Give every line from the entries that contains "Write".
--- start of Records to process ---
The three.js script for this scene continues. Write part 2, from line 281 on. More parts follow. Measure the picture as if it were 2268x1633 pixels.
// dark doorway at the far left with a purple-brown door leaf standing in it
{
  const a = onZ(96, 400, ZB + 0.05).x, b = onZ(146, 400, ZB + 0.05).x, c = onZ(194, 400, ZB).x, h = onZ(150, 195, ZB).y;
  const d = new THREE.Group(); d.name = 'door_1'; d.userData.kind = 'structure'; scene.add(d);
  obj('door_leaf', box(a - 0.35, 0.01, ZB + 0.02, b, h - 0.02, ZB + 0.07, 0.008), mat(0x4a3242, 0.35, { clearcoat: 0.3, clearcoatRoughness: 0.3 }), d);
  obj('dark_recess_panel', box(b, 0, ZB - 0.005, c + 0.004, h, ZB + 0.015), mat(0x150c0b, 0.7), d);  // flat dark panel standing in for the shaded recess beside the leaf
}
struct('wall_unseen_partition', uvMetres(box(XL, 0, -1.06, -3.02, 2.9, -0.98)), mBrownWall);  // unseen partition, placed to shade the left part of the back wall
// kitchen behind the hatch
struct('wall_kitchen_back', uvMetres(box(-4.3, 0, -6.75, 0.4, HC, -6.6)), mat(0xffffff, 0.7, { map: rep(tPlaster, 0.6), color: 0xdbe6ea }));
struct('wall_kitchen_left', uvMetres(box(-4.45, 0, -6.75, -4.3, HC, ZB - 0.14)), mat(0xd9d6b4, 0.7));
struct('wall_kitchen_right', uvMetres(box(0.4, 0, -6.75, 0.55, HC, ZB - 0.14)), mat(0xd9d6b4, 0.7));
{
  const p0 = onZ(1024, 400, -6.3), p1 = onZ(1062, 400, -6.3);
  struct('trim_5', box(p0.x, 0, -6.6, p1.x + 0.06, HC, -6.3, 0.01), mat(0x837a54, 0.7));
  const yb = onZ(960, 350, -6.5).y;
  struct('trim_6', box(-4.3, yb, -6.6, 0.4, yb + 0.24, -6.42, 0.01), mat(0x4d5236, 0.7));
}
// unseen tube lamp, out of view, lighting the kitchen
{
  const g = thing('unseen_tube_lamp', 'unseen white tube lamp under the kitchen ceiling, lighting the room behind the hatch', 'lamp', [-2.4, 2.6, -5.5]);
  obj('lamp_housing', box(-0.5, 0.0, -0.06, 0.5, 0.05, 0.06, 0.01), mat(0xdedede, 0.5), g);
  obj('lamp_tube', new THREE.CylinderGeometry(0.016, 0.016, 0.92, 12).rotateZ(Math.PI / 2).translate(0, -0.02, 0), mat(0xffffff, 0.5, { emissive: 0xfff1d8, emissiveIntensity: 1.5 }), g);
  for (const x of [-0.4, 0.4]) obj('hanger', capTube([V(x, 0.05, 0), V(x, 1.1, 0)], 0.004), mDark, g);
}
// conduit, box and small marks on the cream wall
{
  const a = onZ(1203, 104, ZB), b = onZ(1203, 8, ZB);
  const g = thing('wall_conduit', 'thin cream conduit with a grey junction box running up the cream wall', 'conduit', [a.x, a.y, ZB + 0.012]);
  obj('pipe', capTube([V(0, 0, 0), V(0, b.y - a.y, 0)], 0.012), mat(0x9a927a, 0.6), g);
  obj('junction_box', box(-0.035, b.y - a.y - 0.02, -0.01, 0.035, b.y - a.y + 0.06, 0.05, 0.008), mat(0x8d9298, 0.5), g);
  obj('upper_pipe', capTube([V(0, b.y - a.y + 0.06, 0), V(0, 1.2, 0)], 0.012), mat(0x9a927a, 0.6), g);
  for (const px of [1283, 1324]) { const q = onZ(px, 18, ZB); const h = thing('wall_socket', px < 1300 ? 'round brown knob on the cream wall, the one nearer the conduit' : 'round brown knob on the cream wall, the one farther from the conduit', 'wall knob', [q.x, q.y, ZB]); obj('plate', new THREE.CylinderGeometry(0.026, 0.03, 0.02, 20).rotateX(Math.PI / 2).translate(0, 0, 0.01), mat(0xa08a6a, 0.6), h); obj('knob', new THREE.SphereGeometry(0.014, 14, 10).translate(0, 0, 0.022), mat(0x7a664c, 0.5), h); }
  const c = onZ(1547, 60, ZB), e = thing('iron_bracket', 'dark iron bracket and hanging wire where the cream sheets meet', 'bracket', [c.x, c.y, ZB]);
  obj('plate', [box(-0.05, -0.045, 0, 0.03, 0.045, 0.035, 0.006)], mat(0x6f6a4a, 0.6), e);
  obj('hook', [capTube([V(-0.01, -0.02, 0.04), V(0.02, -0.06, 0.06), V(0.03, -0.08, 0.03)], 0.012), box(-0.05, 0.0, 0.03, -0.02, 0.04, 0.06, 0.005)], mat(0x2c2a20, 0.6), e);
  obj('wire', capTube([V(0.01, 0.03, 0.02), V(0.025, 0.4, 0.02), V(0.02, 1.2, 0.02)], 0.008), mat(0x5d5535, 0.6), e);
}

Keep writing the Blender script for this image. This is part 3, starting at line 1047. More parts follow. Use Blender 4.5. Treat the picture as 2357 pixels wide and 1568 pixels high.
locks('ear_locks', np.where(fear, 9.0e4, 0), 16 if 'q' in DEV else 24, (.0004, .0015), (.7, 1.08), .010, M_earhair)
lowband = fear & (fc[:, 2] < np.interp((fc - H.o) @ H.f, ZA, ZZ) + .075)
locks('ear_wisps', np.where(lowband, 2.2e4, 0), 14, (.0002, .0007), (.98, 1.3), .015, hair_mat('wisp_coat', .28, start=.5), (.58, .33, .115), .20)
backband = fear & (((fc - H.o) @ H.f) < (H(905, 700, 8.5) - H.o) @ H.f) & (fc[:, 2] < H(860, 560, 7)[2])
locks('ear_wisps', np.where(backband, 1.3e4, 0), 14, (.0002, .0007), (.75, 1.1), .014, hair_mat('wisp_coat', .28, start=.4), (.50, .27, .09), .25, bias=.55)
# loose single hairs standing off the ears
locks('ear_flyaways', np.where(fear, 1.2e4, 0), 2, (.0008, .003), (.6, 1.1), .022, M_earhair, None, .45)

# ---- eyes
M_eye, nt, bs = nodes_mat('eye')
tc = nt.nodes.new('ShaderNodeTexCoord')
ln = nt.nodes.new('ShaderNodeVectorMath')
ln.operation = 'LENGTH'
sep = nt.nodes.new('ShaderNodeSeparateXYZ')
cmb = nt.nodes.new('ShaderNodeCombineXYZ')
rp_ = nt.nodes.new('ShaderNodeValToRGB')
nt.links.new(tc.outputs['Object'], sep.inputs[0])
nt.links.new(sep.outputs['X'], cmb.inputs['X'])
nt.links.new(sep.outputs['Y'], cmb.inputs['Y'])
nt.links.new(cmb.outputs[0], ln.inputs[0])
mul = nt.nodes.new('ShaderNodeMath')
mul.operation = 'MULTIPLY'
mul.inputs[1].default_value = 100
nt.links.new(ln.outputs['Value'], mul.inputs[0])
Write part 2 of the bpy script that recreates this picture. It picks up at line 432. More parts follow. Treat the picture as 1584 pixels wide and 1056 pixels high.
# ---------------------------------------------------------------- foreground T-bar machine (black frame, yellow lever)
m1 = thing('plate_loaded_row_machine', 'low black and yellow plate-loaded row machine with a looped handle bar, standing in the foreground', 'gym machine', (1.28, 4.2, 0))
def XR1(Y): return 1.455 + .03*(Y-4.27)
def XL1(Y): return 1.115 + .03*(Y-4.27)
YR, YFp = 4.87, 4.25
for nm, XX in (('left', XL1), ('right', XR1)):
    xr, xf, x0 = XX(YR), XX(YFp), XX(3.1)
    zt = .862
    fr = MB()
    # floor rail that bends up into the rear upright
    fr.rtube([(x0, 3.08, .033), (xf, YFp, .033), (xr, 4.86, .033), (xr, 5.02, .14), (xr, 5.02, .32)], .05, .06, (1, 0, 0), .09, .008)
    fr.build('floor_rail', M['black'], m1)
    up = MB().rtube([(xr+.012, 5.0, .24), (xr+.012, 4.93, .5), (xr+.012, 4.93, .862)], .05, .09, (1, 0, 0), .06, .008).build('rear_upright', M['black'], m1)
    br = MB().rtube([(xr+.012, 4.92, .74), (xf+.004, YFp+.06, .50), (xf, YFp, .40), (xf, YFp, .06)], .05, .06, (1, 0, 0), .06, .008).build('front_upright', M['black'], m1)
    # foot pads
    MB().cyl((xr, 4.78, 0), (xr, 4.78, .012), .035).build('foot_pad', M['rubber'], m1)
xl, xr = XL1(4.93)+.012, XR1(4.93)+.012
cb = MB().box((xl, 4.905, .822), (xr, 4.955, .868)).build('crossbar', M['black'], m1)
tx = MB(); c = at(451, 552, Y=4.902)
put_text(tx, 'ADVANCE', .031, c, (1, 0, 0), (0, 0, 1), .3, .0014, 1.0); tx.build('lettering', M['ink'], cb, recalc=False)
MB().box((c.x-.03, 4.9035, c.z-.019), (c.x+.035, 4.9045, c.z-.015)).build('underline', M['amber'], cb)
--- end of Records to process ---
▶ _Exercise output_
The three.js script for this scene continues. Write part 2, from line 281 on. More parts follow. Measure the picture as if it were 2268x1633 pixels.
Write part 2 of the bpy script that recreates this picture. It picks up at line 432. More parts follow. Treat the picture as 1584 pixels wide and 1056 pixels high.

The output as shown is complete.